Retype only the lines from the top of the records to the line with "tag(sp, 'fine white", including that line but none of the pictures.
───── Source records ─────
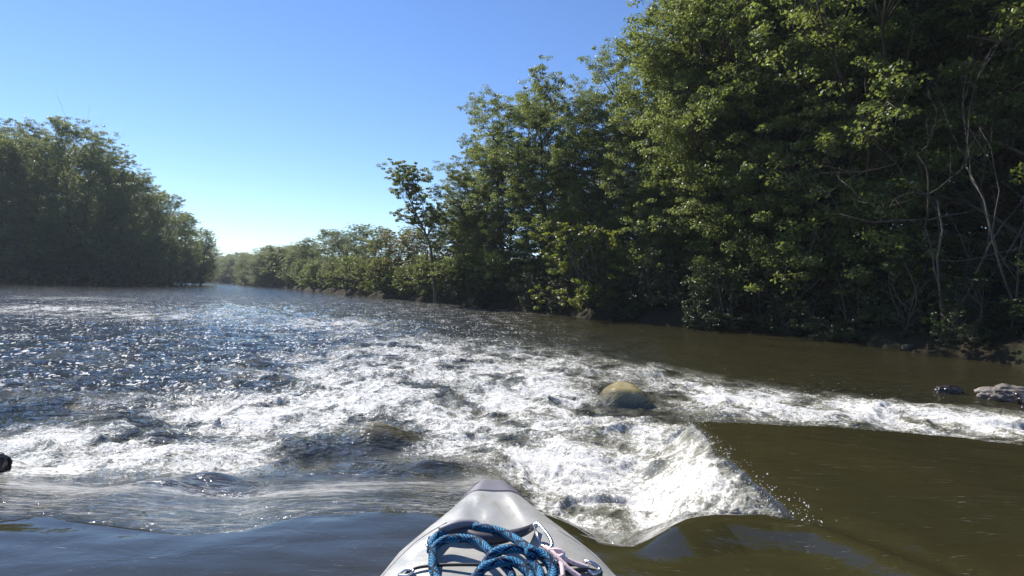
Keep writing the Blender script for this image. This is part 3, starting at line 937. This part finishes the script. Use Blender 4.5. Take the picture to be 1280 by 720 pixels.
# ---------------------------------------------------------------- spray
def spray():
    rg = np.random.default_rng(77)
    ico_v = np.array([(0, 0, 1), (1, 0, 0), (0, 1, 0), (-1, 0, 0), (0, -1, 0), (0, 0, -1)], float)
    ico_f = np.array([(0, 1, 2), (0, 2, 3), (0, 3, 4), (0, 4, 1), (5, 2, 1), (5, 3, 2), (5, 4, 3), (5, 1, 4)])
    P = []
    edge = [(870, 530), (902, 565), (935, 600), (985, 640), (1015, 655)]
    for i in range(len(edge) - 1):
        for k in range(60):
            t = rg.uniform()
            a = at(*edge[i], z=UP); b = at(*edge[i + 1], z=UP)
            q = a.lerp(b, t)
            P.append((q.x - abs(rg.normal(0, .10)) + .05, q.y + rg.normal(0, .07), UP + abs(rg.normal(0, .06))))
    for (px, py, sx, n) in ((700, 575, .45, 160), (620, 520, .6, 120), (820, 610, .3, 160), (960, 490, 1.2, 160), (1150, 515, 1.3, 110), (300, 530, .9, 100), (265, 600, .25, 25)):
        c = at(px, py, z=0.1)
        for k in range(n): P.append((c.x + rg.normal(0, sx), c.y + rg.normal(0, sx * .6), 0.10 + abs(rg.normal(0, .07))))
    P = np.array(P)
    s = 0.0014 + rg.exponential(0.0013, len(P)); s = np.minimum(s, .006)
    co = (P[:, None, :] + ico_v[None] * s[:, None, None]).reshape(-1, 3)
    f = (ico_f[None] + (np.arange(len(P)) * 6)[:, None, None]).reshape(-1, 3)
    return np_mesh('spray', co, f, True)


sp = link('spray', spray(), None, mat_plain('spray_white', (0.85, 0.86, 0.88), 0.15))
tag(sp, 'fine white droplets thrown up by the rapids', 'spray', kind='stuff')

# ---------------------------------------------------------------- kayak
def mat_pvc():
    N = NT('grey_pvc')
    tc = N.n('ShaderNodeTexCoord').outputs['Object']
    a = N.noise(tc, 7, 5, 0.65); b = N.noise(tc, 60, 4, 0.7)
    sc_ = N.n('ShaderNodeMapping', {0: tc, 2: (0, 0, R(25)), 3: (1, 14, 1)})
    c = N.noise(sc_.outputs[0], 14, 3, 0.7)
    col = N.mixc(N.maprange(a, 0.35, 0.7), (0.315, 0.310, 0.292), (0.365, 0.358, 0.338))
    col = N.mixc(N.math('MULTIPLY', N.maprange(b, 0.60, 0.72), 0.35), col, (0.20, 0.18, 0.14))
    col = N.mixc(N.math('MULTIPLY', N.maprange(c, 0.66, 0.72), 0.5), col, (0.24, 0.23, 0.22))
    ro = N.maprange(a, 0.35, 0.65, 0.22, 0.42)
    vo = N.n('ShaderNodeTexVoronoi', {'Vector': tc, 'Scale': 95.0}).outputs['Distance']
    gate = N.math('GREATER_THAN', N.noise(tc, 11, 2), 0.56)
    beads = N.math('MULTIPLY', N.maprange(vo, 0.28, 0.0, 0.0, 1.0), gate)
    h = N.math('ADD', N.math('MULTIPLY', beads, 0.9), N.math('MULTIPLY', N.noise(tc, 400, 2), 0.12))
    bu = N.n('ShaderNodeBump', {'Strength': 0.6, 'Distance': 0.002, 'Height': h})
    return N.surf(N.n('ShaderNodeBsdfPrincipled', {'Base Color': col, 'Roughness': ro, 'Normal': bu.outputs[0]}).outputs[0])


pvc = mat_pvc()
pvc_mid = mat_plain('mid_grey_pvc', (0.16, 0.15, 0.175), 0.42, var=0.05, scale=15, bump=0.1)
pvc_dark = mat_plain('dark_grey_pvc', (0.055, 0.05, 0.065), 0.35, var=0.1)
black = mat_plain('black_cord', (0.012, 0.012, 0.014), 0.5)
foamgrey = mat_plain('grey_sleeve', (0.16, 0.155, 0.19), 0.5)
steel = mat_plain('steel', (0.62, 0.62, 0.64), 0.22, metal=1.0, var=0.05)
pink = mat_plain('pale_pink_cord', (0.74, 0.55, 0.57), 0.6, var=0.2, scale=120, bump=0.6, bscale=500)

kayak = empty('inflatable_kayak', (0, 0, 0.3))
tag(kayak, 'grey inflatable kayak bow poking over the ledge into white water', 'kayak')
BOW_Y = 2.22


def axis_x(y): return 0.035 - 0.095 * max(0, (y - 1.2))


def half_w(y):
    if y > 0:
        t = (BOW_Y - y)
        w = np.interp(t, [0, .012, .04, .09, .16, .25, .36, .48, .62, .9, 2.2], [.02, .050, .072, .100, .138, .198, .282, .362, .415, .45, .46])
        return float(w)
    return float(np.interp(-y, [0, .8, 1.3, 1.5, 1.6], [.46, .40, .24, .10, .02]))


def top_z(y):
    return float(np.interp(y, [-1.6, -1.0, 0, 1.0, 1.4, 1.7, 1.95, 2.12, 2.19, 2.22], [.66, .6, .56, .575, .595, .615, .635, .640, .630, .600]))


def bot_z(y): return float(np.interp(y, [-1.6, -1.0, 0, 1.4, 1.9, 2.12, 2.22], [.5, .28, .24, .27, .36, .48, .56]))


def deck_c(y):      # 1 = crowned deck, 0 = open cockpit
    return float(sstep(0.80, 1.0, np.array(y)))


def hull_pt(y, a):
    """a: 0..1 round the section, 0 = keel, .5 = deck centre"""
    w = half_w(y); zt = top_z(y); zb = bot_z(y); mid = (zt + zb) / 2; h = (zt - zb) / 2
    th = 2 * math.pi * a - math.pi / 2          # -90 keel, +90 top
    cx, sz = math.cos(th), math.sin(th)
    e = 0.72
    x = w * math.copysign(abs(cx) ** e, cx); z = mid + h * math.copysign(abs(sz) ** 0.85, sz)
    if sz > 0:
        u = abs(x) / (w + 1e-6)
        c = deck_c(y)
        z -= (1 - c) * max(0, 1 - (u / 0.55) ** 4) * (zt - 0.38)
        # crown slightly sunk between the side chambers
        z -= c * 0.012 * max(0, math.cos(u * math.pi * 1.1)) * min(1, w / .25)
        # puckers in the deck skin behind the nose panel
        if 1.76 < y < 2.04 and u < 0.75:
            k = 1.5 * math.sin((y - 1.76) / .28 * math.pi) * (1 - u / .75)
            z += 0.013 * k * (math.sin(x * 95 + 1.1 + 8 * (y - 1.9)) * math.exp(-(x / .09) ** 2) + .8 * math.sin(x * 52 + y * 18) * math.exp(-(x / .14) ** 2))
    return Vector((axis_x(y) + x, y, z))


def loft(y0, y1, ny, a0, a1, na, off=0.0, closed=False):
    co, f = [], []
    for i in range(ny + 1):
        y = y0 + (y1 - y0) * i / ny
        for j in range(na + (0 if closed else 1)):
            a = a0 + (a1 - a0) * j / na
            q = hull_pt(y, a)
            if off:
                c = Vector((axis_x(y), y, (top_z(y) + bot_z(y)) / 2))
                v = (q - c); v.y = 0
                q = q + v.normalized() * off
            co.append(q)
    m = na + (0 if closed else 1)
    for i in range(ny):
        for j in range(na):
            j2 = (j + 1) % m
            f.append((i * m + j, i * m + j2, (i + 1) * m + j2, (i + 1) * m + j))
    return co, f


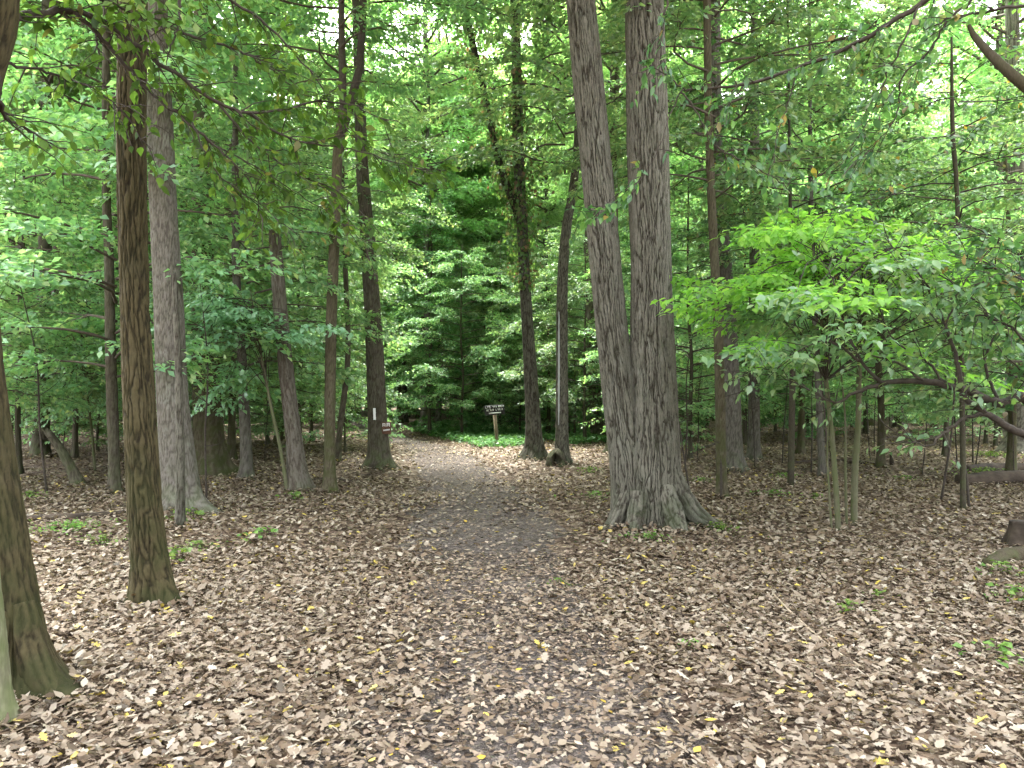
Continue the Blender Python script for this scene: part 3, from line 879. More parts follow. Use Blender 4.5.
def letters(x, z, n, w, h):
    for i in range(n):
        cx = x + i * w * 1.35
        kk = r.integers(0, 4)
        st = w * .28
        if kk != 3:
            lm.add(*box(cx - w * .36, -.029, z, st, .006, h))
        if kk != 2:
            lm.add(*box(cx + w * .36, -.029, z, st, .006, h))
        else:
            lm.add(*box(cx + w * .1, -.029, z - h * .4, w * .7, .006, h * .2))
        if kk in (0, 3):
            lm.add(*box(cx, -.029, z + h * .4, w * .5, .006, h * .2))
        if kk in (0, 1):
            lm.add(*box(cx, -.029, z, w * .5, .006, h * .2))


letters(-.28, .10, 4, .036, .065); letters(-.05, .10, 3, .036, .065); letters(.14, .10, 4, .036, .065)
letters(-.25, .005, 5, .036, .06); letters(.05, .005, 5, .036, .06)
lm.add(*box(.0, -.029, -.095, .40, .006, .035))
link("lettering", lm.mesh("lettering", M["white_paint"]), ob)

# ---------------------------------------------------------------- shrubs, saplings, overhanging branches
def branch_thing_parts(root, base, polys, leafmat, size, shape, nper, seed, spread=.2, droop=.5, start=.25, jit=.4, twigs=True, mat="twig", name="branch", sub=None, updir=.0):
    """polys: list of rows (x,y,z,r) local. One mesh of branches and twigs and one of leaves, both children of root"""
    r = np.random.default_rng(seed)
    mb = MB(); P, T, N = [], [], []
    for rows in polys:
        c = curve(rows, max(10, len(rows) * 6))
        c[:, :3] += r.normal(0, .006, (len(c), 3))
        mb.add(*tube(c[:, :3], np.maximum(c[:, 3], .0018), 6))
        L = np.linalg.norm(np.diff(c[:, :3], axis=0), axis=1).sum()
        nt = int(L * nper)
        for k in range(nt):
            s = r.uniform(start, 1.0)
            i = min(int(s * (len(c) - 1)), len(c) - 2)
            b = c[i, :3]
            d0 = c[i + 1, :3] - c[i, :3]; d0 /= np.linalg.norm(d0) + 1e-9
            sd_ = np.cross(d0, (0, 0, 1)); sd_ /= np.linalg.norm(sd_) + 1e-9
            d = d0 * r.uniform(.2, .8) + sd_ * r.choice([-1, 1]) * r.uniform(.3, 1) + np.array([0, 0, r.normal(updir, .35)])
            d /= np.linalg.norm(d)
            l = spread * r.uniform(.5, 1.6)
            e = b + d * l; e2 = e + d * l * .5 + np.array([0, 0, -.12 * l])
            if twigs:
                mb.add(*tube([b, (b + e) / 2 + r.normal(0, .01, 3), e, e2], [min(c[i, 3] * .6, .006), .004, .003, .0015], 4, False))
            m = r.integers(4, 8)
            q = r.random(m) * .9 + .2
            pos = b + (e2 - b) * q[:, None] + r.normal(0, .012, (m, 3))
            tip = d * .5 + sd_ * r.choice([-1, 1], (m, 1)) * .6 + r.normal(0, .4, (m, 3)) + np.array([0, 0, -droop])
            nn = np.array([0, 0, 1.0]) + r.normal(0, jit, (m, 3))
            P.append(pos); T.append(tip); N.append(nn)
    P = np.concatenate(P); T = np.concatenate(T); N = np.concatenate(N)
    link(name, mb.mesh(name, M[mat], True), root)
    v, f = leaves(P, T, N, size * r.uniform(.55, 1.2, len(P)), shape, r.uniform(.85, 1.2, len(P)))
    link("leaves", mesh_np("leaves", v, f, M[leafmat]), root)


def local(root, rows):
    b = np.array(root.location)
    return [(np.array(at(x, y, d)) - b).tolist() + [r] for (x, y, d, r) in rows]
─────
§ Task result:
Keep writing the Blender script for this image. This is part 3, starting at line 937. This part finishes the script. Use Blender 4.5. Take the picture to be 1280 by 720 pixels.
# ---------------------------------------------------------------- spray
def spray():
    rg = np.random.default_rng(77)
    ico_v = np.array([(0, 0, 1), (1, 0, 0), (0, 1, 0), (-1, 0, 0), (0, -1, 0), (0, 0, -1)], float)
    ico_f = np.array([(0, 1, 2), (0, 2, 3), (0, 3, 4), (0, 4, 1), (5, 2, 1), (5, 3, 2), (5, 4, 3), (5, 1, 4)])
    P = []
    edge = [(870, 530), (902, 565), (935, 600), (985, 640), (1015, 655)]
    for i in range(len(edge) - 1):
        for k in range(60):
            t = rg.uniform()
            a = at(*edge[i], z=UP); b = at(*edge[i + 1], z=UP)
            q = a.lerp(b, t)
            P.append((q.x - abs(rg.normal(0, .10)) + .05, q.y + rg.normal(0, .07), UP + abs(rg.normal(0, .06))))
    for (px, py, sx, n) in ((700, 575, .45, 160), (620, 520, .6, 120), (820, 610, .3, 160), (960, 490, 1.2, 160), (1150, 515, 1.3, 110), (300, 530, .9, 100), (265, 600, .25, 25)):
        c = at(px, py, z=0.1)
        for k in range(n): P.append((c.x + rg.normal(0, sx), c.y + rg.normal(0, sx * .6), 0.10 + abs(rg.normal(0, .07))))
    P = np.array(P)
    s = 0.0014 + rg.exponential(0.0013, len(P)); s = np.minimum(s, .006)
    co = (P[:, None, :] + ico_v[None] * s[:, None, None]).reshape(-1, 3)
    f = (ico_f[None] + (np.arange(len(P)) * 6)[:, None, None]).reshape(-1, 3)
    return np_mesh('spray', co, f, True)


sp = link('spray', spray(), None, mat_plain('spray_white', (0.85, 0.86, 0.88), 0.15))
tag(sp, 'fine white droplets thrown up by the rapids', 'spray', kind='stuff')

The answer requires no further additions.